あえて“先進的でない”構造を用いる理由について、ボルトエアロは、落雷への耐性や電磁気的な干渉を避けたりするのに加え、構造の強化と容易な生産へ最適化を探った結果としています。

 こうした新旧の技術を織り交ぜた「キャッシオ330」は、2024年中に欧州連合(EU)から「型式証明」を取得し、2025年に顧客への納入を開始する計画を立てており、既に機体を大型化した6人乗りの「キャッシオ480」、10~12人乗りの「キャッシオ600」の開発計画も発表されています。

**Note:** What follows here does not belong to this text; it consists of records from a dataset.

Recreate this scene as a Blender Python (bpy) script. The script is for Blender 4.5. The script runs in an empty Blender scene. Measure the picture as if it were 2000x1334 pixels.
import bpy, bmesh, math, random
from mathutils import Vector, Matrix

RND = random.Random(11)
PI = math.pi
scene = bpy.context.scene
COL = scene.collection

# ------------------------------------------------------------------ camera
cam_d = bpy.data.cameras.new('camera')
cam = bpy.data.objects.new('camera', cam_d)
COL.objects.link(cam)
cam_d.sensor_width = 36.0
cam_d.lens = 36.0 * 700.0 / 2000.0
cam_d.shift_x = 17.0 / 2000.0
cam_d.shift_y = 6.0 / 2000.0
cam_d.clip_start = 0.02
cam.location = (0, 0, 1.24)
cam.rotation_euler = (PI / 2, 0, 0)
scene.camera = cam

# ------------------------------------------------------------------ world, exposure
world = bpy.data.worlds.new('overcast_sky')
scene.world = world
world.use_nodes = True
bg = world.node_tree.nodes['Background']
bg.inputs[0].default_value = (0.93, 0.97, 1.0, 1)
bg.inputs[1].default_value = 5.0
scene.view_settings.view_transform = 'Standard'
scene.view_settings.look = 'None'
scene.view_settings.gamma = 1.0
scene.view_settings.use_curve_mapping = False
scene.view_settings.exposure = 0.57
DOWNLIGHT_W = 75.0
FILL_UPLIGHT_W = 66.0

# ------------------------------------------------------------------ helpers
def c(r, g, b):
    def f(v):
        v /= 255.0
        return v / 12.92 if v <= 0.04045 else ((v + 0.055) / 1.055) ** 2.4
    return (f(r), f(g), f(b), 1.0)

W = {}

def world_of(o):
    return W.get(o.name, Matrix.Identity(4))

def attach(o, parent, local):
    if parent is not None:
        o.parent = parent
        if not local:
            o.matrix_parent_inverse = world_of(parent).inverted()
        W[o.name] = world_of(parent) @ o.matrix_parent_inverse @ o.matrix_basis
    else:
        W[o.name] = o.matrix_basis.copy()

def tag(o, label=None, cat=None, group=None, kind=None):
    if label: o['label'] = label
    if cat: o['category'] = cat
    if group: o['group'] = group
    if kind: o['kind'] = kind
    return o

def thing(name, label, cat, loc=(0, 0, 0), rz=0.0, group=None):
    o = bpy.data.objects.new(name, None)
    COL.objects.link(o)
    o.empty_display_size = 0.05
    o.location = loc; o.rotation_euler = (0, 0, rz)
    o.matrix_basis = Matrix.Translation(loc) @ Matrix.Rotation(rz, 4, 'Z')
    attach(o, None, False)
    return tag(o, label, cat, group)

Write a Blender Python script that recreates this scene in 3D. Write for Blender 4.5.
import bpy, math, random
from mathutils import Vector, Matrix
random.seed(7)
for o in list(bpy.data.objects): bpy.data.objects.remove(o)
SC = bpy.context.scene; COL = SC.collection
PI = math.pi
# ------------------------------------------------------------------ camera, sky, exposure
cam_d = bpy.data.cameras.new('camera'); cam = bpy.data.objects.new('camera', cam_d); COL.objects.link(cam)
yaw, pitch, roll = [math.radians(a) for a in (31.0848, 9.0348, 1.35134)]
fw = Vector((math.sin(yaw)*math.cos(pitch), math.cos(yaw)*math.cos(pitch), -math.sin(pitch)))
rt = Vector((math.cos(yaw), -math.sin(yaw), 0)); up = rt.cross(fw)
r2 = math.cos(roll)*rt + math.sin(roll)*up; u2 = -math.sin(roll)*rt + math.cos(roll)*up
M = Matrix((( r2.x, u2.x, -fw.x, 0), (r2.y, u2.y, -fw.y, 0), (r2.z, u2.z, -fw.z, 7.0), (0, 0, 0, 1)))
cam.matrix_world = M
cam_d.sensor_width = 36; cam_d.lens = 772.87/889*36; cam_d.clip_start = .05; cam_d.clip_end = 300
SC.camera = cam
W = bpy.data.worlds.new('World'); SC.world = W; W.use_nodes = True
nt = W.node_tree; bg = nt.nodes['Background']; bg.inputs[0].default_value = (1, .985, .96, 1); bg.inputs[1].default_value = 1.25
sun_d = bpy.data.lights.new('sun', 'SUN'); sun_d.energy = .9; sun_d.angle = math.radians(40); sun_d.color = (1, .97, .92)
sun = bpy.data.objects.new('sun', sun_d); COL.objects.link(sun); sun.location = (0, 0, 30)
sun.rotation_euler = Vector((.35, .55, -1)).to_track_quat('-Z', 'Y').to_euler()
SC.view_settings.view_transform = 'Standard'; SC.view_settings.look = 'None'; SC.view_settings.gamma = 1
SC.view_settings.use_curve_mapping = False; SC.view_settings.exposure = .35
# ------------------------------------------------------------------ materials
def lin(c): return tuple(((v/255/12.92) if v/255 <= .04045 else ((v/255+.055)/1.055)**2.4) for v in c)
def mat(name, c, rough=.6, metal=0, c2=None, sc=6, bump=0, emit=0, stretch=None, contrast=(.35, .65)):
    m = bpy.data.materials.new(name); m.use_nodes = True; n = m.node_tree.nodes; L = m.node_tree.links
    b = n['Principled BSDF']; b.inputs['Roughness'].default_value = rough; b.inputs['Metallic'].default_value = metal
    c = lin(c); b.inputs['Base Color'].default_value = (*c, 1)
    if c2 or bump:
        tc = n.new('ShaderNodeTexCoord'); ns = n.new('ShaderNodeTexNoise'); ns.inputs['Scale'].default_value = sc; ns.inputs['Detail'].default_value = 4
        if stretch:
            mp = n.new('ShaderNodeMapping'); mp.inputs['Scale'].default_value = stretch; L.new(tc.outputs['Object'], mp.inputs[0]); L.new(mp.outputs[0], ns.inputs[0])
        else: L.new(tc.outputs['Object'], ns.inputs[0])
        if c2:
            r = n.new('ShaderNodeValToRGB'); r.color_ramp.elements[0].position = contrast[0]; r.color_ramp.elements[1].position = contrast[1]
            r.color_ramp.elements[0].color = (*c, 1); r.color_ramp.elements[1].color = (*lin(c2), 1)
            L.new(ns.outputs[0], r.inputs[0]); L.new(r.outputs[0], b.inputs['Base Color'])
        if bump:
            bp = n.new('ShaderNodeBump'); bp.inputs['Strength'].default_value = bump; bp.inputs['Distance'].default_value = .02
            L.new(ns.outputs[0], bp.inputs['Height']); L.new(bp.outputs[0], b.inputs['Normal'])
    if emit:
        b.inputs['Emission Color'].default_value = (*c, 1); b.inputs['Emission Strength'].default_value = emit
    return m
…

 エンジンを担当するカワサキモータースも、すでにボルトエアロへの出資を行ったと報じられています。また、「キャッシオ」シリーズに搭載するエンジンについても、次世代燃料資源である「水素」を動力源にして稼働する動作試験を進めています。これは4気筒の試験用エンジンでは既に成功しており、6気筒エンジンでも同様な試験へ進もうとしています。

実はバイクのエンジンは軽量でコンパクト、そして高い出力が必要なため、航空機用と要求されるものは似ています。それゆえに、将来「キャッシオ」の販売が伸びれば、それをアピールできるという意味で、カワサキモータースもにとっても“朗報”となるでしょう。